Goldman Sachs Flagship Hedge Fund Falls 11.6 Percent

Discussion in 'Wall St. News' started by Free Thinker, Dec 10, 2006.

  1. http://www.bloomberg.com/apps/news?pid=20601087&sid=a8NuCSlNzl00&refer=home
    Goldman Sachs Flagship Hedge Fund Falls 11.6 Percent (Update1)

    By Katherine Burton

    Dec. 8 (Bloomberg) -- Goldman Sachs Group Inc.'s $10 billion flagship hedge fund dropped 11.6 percent this year through the end of November, extending earlier losses as its managers misjudged the direction of global stock and currency markets, according to two investors.

    Goldman's Global Alpha Fund lost money partly on wrong-way bets that equities in Japan would rise, stocks in the rest of Asia and the U.S. would fall and the dollar would strengthen, the investors said. In August, the fund lost almost 10 percent on unprofitable investments in global bond markets. New York-based Goldman is the world's largest hedge fund manager, with $29.5 billion in assets.

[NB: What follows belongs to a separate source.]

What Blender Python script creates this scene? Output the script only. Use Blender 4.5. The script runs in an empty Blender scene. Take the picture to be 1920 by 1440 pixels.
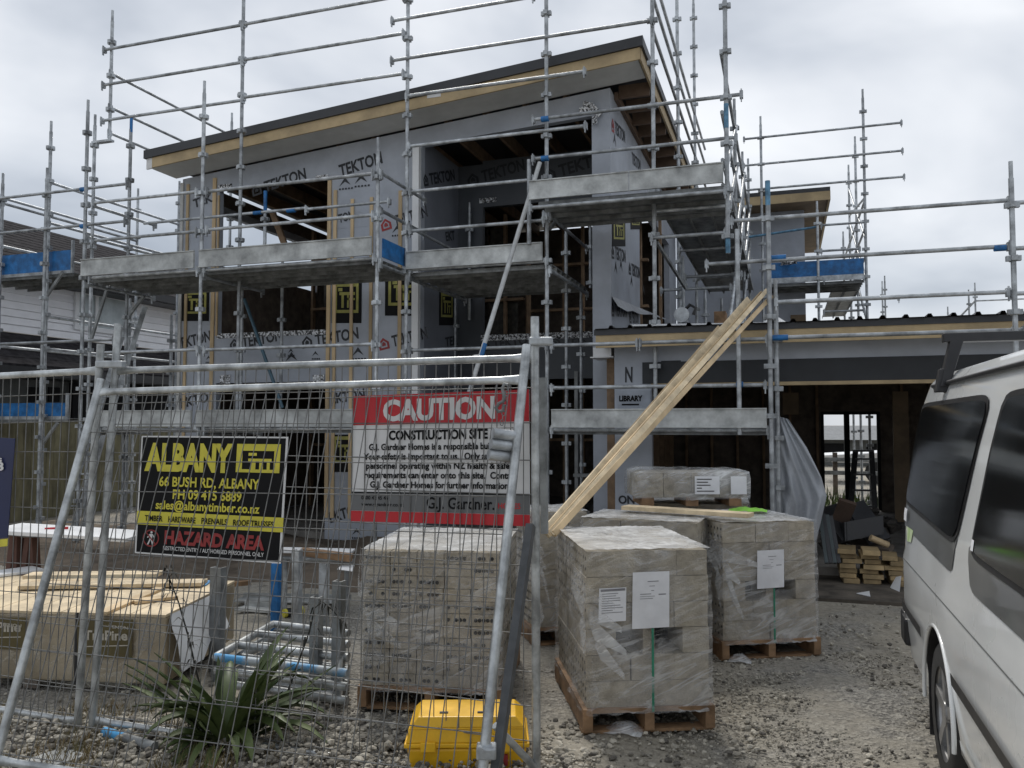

    Global Alpha, managed by Mark Carhart and Raymond Iwanowski, both 40, is designed to make big, risky wagers, which can produce large returns as well as heavy losses. Other so-called macro funds that bet on global stocks, bonds, currencies and commodities are up an average of about 7 percent this year through November, according to Chicago-based Hedge Fund Research Inc. Last year, Global Alpha returned almost 40 percent, said the investors, who declined to be identified.
     
  2. Typical lazy, mainstream "story"...
    That, in mathematical terms, is 100% meaningless...
    Designed only to manufacture "content"... and fill a news vacuum.

    A returns of hedge fund with this high level of risk/volatility...
    MUST be analyzed on a monthly basis going back several years...
    Otherwise it has ZERO meaning.

    I guess it's also useful to push that 5,000+ post count higher.
     
  3. HoundDog, it seems odd to attack the story. It's just Bloomberg, what level of analysis do you expect?

    And last I checked, hedge funds ARE analyzed on a YTD basis:

    http://www.hedgeindex.com/hedgeindex/en/hedgoverview.aspx?cy=USD

    Don't scapegoat Global Alpha Fund's terrible performance (comparatively) on a wrongful analysis of time periods. They made the wrong bets, they lost. Your reaction almost seems as if though you're tied to this fund somehow..
     
  4. WRONG!

    It is precisely because of this volitility that a larger fractal period, not a smaller one must be used.
     
  5. ``Since inception it has delivered positive returns for investors,'' he said. Rose declined to comment specifically on the fund's performance.

    Makes you wonder if this fund has pulled positive dollars out of the market or if its best % years were when it was much smaller than it is now.